​The ESS is currently under construction in Lund, Sweden and will become a multi-disciplinary research facility based on the world’s most powerful neutron source. The facility’s unique capabilities will both greatly exceed and complement those of today’s leading neutron sources; this will enable new opportunities for researchers across the spectrum of scientific discovery, including materials and life sciences, energy, environmental technology, cultural heritage and fundamental physics. 

As a European Research Infrastructure Consortium ESS will rely on the expertise of its international partners from across Europe to succeed in its mission. Composed of a large network of Laboratories, Universities and research organisations such a partnership can exchange knowledge, personnel and experience and will contribute directly through in-kind contributions, which are expected to finance >35% of the total €1.843 billion construction costs. 

ASTeC is leading the UK’s in-kind contribution programme for accelerator system delivery to ESS, harnessing its critical expertise in Radio Frequency (RF) and Ultra-high Vacuum (UHV) science. Through integrated partnership with specialist Mechanical, Electrical and Vacuum specialist teams within Technology Department at Daresbury Laboratory, an extensive programme is being delivered over the period 2014 to 2020.
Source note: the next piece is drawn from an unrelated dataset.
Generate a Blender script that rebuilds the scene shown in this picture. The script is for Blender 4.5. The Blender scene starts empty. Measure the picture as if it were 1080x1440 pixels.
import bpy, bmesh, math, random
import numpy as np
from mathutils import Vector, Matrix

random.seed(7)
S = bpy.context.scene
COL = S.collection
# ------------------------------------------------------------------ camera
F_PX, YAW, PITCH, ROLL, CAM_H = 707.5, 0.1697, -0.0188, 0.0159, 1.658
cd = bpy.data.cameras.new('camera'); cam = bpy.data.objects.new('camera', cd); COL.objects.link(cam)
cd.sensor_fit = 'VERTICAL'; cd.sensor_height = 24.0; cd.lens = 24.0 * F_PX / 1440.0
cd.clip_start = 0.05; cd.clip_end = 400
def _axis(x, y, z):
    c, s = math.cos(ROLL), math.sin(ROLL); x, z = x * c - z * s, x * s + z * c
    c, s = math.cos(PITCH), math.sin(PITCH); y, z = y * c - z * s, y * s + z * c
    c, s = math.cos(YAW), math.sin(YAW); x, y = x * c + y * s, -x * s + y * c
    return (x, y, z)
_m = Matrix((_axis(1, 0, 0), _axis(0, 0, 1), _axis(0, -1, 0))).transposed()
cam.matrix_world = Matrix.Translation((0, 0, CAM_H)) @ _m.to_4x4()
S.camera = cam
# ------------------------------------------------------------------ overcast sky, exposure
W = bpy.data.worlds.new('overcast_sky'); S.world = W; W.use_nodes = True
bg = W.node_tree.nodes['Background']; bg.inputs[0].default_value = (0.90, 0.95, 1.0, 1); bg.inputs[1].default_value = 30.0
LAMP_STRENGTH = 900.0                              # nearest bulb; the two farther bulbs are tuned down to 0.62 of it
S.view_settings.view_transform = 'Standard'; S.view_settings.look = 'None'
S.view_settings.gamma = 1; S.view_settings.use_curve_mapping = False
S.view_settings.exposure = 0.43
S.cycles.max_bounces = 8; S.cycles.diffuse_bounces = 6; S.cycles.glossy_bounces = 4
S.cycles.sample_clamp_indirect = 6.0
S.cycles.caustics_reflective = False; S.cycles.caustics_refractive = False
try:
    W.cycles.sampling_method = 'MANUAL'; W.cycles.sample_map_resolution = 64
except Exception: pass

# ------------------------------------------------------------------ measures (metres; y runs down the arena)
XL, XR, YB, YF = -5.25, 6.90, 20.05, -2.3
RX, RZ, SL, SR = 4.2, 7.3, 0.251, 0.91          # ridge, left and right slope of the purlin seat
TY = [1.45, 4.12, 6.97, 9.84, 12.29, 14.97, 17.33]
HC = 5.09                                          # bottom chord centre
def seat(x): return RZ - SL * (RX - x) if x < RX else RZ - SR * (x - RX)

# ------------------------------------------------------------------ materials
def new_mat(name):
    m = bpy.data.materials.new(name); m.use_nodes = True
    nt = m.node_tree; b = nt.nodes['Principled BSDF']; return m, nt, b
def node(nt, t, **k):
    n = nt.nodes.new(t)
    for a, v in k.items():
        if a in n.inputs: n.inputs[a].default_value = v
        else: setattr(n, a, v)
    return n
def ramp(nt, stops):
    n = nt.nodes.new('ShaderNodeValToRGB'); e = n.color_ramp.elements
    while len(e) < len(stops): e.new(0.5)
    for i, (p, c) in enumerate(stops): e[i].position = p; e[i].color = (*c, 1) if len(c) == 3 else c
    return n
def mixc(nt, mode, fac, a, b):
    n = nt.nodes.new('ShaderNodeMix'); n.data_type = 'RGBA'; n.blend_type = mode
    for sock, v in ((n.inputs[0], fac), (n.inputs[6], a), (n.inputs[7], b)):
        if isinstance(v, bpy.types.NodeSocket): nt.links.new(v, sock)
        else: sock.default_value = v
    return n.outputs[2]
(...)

The UK’s first accelerator in-kind contribution system delivery was accomplished in July 2015, which comprised a suite of UHV vacuum qualification facilities, which the ESS team will utilise to prepare and validate a variety of beamline components in readiness for installation onto the ESS accelerator. 

Provision of Superconducting RF (SRF) high beta cavities and Linac Warm Unit modules are the next phase of major UK accelerator system delivery and the Daresbury teams in ASTeC and Technology Department are playing a pivotal role in testing and integrating ~£40m worth of critical accelerator hardware; this will eventually rise to almost 70% of the final ESS beam delivery system from the ESS proton ion-source to the rotating tungsten target.